■ GIVEN RECORDS
========

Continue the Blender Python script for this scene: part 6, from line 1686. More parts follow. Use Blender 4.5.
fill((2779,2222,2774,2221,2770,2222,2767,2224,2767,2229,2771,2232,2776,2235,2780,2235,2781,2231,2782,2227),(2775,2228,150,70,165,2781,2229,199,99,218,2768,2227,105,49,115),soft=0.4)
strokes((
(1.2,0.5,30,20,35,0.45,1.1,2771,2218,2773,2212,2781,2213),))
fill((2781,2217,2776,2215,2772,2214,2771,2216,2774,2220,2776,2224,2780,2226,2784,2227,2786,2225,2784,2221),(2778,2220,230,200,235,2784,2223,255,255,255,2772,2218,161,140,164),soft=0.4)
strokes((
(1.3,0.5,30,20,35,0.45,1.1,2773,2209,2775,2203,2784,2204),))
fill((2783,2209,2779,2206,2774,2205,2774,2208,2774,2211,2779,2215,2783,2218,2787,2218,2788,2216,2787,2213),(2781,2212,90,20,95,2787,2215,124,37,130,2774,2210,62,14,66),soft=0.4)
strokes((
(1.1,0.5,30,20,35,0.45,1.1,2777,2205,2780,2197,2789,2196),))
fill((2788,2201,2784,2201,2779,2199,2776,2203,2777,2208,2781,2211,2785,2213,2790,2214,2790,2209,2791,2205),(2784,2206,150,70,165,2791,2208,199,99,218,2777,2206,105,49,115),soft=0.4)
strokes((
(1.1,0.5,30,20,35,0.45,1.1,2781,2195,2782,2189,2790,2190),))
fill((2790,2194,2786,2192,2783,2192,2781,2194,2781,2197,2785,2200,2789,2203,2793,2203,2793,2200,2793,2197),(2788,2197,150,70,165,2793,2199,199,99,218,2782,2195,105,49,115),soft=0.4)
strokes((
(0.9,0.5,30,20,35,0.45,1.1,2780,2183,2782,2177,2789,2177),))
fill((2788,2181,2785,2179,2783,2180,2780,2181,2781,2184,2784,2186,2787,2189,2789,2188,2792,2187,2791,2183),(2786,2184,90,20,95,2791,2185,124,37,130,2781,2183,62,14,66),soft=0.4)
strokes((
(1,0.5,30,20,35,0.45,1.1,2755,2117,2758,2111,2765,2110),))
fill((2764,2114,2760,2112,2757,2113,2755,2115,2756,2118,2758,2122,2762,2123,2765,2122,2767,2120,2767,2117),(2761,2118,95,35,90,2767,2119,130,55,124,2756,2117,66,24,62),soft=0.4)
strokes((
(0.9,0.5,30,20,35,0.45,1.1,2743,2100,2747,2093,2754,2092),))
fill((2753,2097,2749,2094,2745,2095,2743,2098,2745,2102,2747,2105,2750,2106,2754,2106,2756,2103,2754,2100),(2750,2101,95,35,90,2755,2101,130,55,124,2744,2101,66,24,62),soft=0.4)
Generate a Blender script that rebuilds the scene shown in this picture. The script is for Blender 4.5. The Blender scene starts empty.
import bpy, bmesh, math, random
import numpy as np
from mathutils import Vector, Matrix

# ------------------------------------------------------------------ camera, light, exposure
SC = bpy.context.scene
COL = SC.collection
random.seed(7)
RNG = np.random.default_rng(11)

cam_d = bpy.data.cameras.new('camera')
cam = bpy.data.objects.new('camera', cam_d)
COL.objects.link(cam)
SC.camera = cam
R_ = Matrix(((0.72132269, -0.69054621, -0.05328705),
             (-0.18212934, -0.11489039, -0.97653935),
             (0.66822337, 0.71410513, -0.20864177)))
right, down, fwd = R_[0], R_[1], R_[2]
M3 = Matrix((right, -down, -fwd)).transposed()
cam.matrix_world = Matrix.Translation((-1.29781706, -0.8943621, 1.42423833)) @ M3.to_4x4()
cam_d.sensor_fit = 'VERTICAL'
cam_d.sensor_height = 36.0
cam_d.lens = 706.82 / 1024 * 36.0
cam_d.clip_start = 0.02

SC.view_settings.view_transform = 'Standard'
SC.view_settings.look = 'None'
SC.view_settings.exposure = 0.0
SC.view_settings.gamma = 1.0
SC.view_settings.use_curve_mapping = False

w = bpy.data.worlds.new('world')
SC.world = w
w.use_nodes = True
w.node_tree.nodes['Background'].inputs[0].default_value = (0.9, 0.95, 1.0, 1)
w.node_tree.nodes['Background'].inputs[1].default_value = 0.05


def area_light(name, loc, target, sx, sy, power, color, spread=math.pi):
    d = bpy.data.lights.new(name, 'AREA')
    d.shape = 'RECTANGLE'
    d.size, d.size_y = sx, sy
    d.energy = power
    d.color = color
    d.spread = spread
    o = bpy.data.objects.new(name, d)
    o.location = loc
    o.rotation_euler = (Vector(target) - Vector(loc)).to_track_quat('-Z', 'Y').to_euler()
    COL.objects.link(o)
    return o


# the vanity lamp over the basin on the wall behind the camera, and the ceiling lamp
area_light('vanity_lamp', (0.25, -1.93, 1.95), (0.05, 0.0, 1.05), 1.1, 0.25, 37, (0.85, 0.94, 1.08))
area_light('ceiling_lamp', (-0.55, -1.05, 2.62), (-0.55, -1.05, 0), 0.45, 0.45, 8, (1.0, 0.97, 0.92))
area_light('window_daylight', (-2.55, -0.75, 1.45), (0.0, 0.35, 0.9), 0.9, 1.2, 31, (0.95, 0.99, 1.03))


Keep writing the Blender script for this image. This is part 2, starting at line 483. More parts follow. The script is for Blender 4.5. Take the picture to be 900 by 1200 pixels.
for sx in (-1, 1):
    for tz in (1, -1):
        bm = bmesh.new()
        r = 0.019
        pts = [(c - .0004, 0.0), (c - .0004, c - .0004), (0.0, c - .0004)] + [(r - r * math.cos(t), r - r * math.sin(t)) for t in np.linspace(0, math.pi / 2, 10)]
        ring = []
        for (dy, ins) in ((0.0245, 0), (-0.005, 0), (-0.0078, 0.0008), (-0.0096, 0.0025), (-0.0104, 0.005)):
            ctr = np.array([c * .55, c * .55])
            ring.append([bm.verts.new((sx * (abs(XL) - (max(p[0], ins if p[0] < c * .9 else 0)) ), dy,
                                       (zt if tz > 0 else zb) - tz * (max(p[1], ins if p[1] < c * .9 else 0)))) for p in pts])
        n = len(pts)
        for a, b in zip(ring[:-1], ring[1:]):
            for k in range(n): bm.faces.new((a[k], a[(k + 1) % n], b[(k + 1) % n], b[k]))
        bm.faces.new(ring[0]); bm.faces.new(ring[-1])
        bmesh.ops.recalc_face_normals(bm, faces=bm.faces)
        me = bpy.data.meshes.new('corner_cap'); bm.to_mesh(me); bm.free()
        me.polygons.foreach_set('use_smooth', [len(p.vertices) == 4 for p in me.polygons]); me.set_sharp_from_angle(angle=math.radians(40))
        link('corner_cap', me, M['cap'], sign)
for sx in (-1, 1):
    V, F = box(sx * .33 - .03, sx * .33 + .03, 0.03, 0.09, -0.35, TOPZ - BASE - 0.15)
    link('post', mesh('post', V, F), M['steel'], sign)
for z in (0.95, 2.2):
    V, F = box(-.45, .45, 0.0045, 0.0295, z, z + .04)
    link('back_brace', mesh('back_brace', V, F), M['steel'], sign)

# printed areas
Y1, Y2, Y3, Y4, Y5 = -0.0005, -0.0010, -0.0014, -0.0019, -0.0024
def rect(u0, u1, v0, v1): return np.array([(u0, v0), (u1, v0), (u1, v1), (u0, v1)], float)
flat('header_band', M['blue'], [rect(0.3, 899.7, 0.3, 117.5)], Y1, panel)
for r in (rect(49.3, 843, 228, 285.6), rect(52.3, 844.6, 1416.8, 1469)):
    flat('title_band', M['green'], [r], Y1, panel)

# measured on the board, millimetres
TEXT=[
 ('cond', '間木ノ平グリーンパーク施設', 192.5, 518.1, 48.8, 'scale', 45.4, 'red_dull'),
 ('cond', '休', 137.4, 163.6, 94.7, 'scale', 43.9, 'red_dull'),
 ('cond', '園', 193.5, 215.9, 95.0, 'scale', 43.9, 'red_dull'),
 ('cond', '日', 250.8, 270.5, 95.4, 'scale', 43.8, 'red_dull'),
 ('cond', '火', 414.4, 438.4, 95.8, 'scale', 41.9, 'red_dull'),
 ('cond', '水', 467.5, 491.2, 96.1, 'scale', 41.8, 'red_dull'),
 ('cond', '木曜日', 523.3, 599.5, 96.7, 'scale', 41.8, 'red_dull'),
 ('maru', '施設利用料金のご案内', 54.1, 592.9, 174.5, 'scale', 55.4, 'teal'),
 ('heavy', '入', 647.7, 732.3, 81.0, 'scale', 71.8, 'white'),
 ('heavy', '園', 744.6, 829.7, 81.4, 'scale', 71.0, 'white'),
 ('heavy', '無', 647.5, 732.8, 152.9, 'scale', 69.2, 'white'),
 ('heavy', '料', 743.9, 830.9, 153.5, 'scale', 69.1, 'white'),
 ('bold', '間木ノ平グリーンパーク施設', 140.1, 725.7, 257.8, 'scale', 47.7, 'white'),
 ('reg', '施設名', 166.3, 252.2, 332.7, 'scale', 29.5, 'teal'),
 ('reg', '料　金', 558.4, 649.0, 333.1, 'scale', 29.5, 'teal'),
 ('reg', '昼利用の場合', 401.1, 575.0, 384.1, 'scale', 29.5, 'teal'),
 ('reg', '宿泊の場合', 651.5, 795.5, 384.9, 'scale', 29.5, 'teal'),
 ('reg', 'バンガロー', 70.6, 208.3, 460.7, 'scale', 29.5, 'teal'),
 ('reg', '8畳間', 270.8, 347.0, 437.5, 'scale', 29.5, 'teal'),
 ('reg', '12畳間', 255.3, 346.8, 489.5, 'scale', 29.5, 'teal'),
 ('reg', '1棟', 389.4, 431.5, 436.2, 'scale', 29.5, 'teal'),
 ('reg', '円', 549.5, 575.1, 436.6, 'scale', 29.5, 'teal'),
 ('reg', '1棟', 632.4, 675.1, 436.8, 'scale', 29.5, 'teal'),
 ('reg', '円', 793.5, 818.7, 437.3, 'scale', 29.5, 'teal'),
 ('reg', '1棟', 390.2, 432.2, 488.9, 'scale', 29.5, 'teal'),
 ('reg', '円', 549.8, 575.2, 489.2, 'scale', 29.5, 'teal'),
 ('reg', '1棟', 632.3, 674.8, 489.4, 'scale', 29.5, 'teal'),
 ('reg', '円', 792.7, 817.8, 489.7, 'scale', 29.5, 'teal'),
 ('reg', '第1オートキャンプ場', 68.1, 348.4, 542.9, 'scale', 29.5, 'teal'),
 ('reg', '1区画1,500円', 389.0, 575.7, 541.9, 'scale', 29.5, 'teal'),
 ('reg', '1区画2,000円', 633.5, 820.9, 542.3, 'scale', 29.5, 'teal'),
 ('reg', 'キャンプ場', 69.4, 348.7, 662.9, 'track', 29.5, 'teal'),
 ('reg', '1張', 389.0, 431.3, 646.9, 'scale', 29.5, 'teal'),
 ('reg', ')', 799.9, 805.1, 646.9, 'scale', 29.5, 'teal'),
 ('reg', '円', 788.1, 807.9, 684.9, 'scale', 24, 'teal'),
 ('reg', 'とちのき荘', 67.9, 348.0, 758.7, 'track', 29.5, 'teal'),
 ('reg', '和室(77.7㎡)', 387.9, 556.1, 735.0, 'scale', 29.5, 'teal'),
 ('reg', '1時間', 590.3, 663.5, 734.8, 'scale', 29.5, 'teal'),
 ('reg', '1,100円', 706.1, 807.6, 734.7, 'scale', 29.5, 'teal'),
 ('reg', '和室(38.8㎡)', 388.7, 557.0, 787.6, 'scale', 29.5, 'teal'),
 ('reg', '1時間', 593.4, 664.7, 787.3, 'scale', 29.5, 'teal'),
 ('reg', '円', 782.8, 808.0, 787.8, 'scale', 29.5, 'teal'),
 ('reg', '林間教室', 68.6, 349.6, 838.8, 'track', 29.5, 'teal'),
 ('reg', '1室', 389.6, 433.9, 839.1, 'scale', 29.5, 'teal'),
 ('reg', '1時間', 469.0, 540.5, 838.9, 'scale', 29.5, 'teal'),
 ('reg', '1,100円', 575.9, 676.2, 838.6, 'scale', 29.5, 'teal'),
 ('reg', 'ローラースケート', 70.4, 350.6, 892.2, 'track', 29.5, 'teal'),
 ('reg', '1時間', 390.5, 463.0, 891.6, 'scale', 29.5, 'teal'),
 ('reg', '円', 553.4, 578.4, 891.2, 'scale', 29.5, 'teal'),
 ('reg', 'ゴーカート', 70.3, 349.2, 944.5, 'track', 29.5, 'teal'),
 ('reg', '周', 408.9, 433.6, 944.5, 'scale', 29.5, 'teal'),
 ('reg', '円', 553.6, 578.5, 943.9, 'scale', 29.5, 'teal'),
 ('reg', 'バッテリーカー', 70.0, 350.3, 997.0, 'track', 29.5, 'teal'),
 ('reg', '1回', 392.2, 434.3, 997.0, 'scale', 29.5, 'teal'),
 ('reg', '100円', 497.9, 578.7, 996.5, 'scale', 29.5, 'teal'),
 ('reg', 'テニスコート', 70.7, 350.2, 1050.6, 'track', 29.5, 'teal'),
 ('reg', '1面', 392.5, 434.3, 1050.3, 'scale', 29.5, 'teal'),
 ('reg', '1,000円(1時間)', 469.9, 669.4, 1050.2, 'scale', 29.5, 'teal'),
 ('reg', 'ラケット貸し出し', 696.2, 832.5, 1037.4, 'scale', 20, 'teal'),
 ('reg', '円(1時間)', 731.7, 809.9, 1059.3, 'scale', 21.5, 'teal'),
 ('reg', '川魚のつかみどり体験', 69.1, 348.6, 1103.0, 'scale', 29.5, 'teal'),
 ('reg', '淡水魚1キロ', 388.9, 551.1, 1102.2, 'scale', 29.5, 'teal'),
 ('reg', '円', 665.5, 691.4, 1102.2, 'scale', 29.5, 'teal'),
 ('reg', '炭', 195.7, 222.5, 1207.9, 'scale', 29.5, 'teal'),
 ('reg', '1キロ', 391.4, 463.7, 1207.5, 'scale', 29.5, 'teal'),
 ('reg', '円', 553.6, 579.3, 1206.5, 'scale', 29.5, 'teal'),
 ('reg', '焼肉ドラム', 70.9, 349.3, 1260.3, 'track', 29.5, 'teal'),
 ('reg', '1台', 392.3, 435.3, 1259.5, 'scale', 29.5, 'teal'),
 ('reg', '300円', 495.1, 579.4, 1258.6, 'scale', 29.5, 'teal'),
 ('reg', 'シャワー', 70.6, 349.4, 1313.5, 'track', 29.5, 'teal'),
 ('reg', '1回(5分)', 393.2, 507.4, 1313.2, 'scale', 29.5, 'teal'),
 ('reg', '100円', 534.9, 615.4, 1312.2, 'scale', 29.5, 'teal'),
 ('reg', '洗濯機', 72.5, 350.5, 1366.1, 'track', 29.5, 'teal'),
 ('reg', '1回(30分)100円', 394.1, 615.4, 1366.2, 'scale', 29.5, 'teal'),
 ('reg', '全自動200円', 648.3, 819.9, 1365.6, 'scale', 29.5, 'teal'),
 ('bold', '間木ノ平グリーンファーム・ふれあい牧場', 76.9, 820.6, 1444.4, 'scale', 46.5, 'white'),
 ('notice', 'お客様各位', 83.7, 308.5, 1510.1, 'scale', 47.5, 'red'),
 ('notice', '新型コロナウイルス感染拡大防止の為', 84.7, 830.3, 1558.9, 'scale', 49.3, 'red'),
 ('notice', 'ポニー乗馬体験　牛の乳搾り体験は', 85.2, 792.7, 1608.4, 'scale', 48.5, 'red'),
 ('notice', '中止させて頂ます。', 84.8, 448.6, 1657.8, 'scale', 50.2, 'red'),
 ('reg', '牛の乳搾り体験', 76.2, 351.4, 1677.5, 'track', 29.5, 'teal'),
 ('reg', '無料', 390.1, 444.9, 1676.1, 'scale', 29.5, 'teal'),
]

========

■ YOUR TASK
Among the entries above, find the line with "Generate a Blender" and the line with "from mathutils import Vector, Matrix"; give again exactly these two lines and all lines between them.

■ RESULT FOR THIS TASK
Generate a Blender script that rebuilds the scene shown in this picture. The script is for Blender 4.5. The Blender scene starts empty.
import bpy, bmesh, math, random
import numpy as np
from mathutils import Vector, Matrix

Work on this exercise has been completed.